Venue: Blood Moon Theatre (Potts Point NSW), Apr 10 – 28, 2018

Something In The Basement
Playwright: Don Nigro
Director: Garreth Cruickshank
Cast: David Luke, Annette van Roden

It’s Time
Playwright: Garreth Cruickshank
Director: Garreth Cruickshank
Cast: Russell Cronin, Jack Douglas, Kitty Hopwood, Annette van Roden

Theatre review
Two short plays, both concerned with marriage, form a double bill entitled Sex & Death. The first, Something In The Basement by Don Nigro is ostensibly about the mystery of sex, and the second, It’s Time by Garreth Cruickshank, deals with family violence. They both point to some fundamental ideas about the traditional unity of two persons, perhaps questioning the validity of that ancient institution for our current times.

Something In The Basement is a comedic exploration of sex, using the basement of a couple’s home as allegory, for the strange workings of compatibility and the libido. Humour is obscure for the piece, and its performers never quite manage to make it a sufficiently funny show. The meanings, as represented by their relationship with each other and with their house, too are rarely satisfactorily conveyed, left abstract with scant resonance. The production’s naturalistic approach seems an inappropriate choice, exposing only the mundanity of married life, and little else besides.

It’s Time dwells on the harrowing experiences of a housewife from the 1950s, who receives regular beatings from her husband. We meet her later in life, but it is her recollections of her darkest days that she wishes to share. Mrs O’Brien tells all, as flashbacks are introduced, with regrettable inelegance as actors walk in and out of view for sequences that last mere seconds. Annette van Roden plays the role with great sensitivity and maturity, exhibiting exceptional strength as a woman put through the wringer, and who emerges victorious. We wish to see how she escapes abuse and grows stronger in the aftermath, but the play ends abruptly, allowing only her suffering to define this version of Mrs O’Brien.

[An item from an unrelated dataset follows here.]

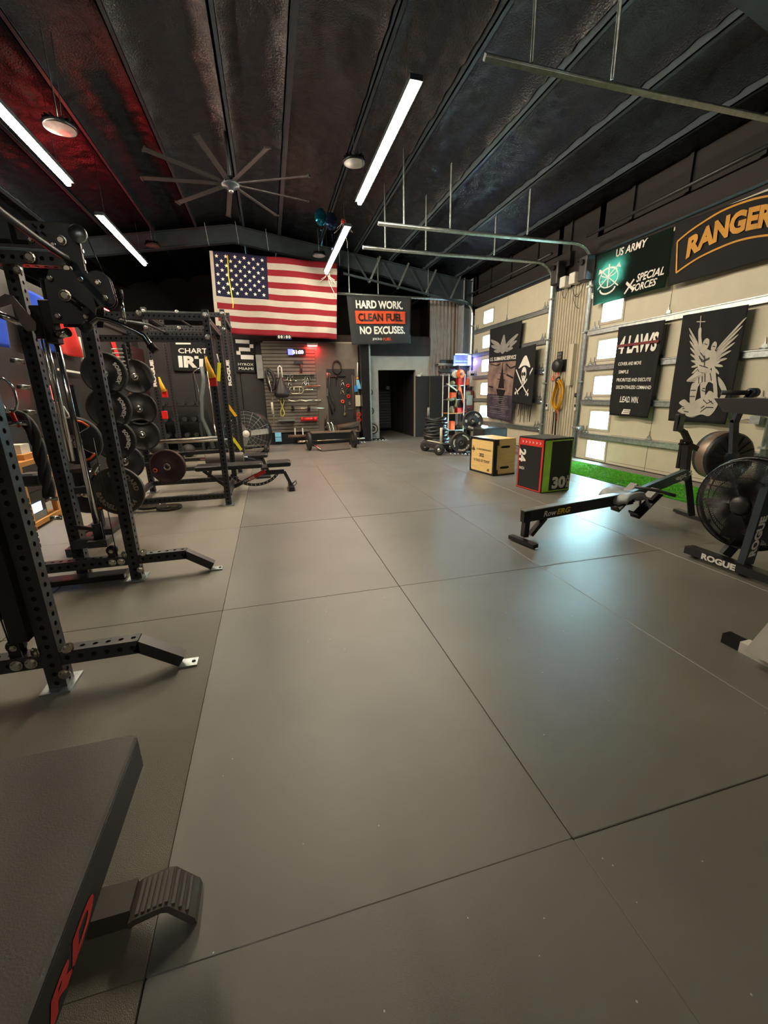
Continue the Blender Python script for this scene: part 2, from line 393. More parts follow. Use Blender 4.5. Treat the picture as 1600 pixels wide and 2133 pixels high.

The people in Sex & Death fail at marriage, but we see them work hard at salvaging things to fulfil their commitments. Marriage is full of promise. We are told that it is essential to a good life, although arguments are never more than tenuous. Tethering the self to another, through measures religious and legal, is a bizarre habit that continues to prove hard to break. We aim to understand ourselves through science, logic and facts, but it often appears that irrationality plays the biggest part in being human. There is no rhyme or reason for so much of what we do, and hence we are prone to repeat our foibles time and again. Marriage will never live up to the grandness of its pitch, but we will nonetheless keep buying in. It is romance, idealism and delusion, but we are only human.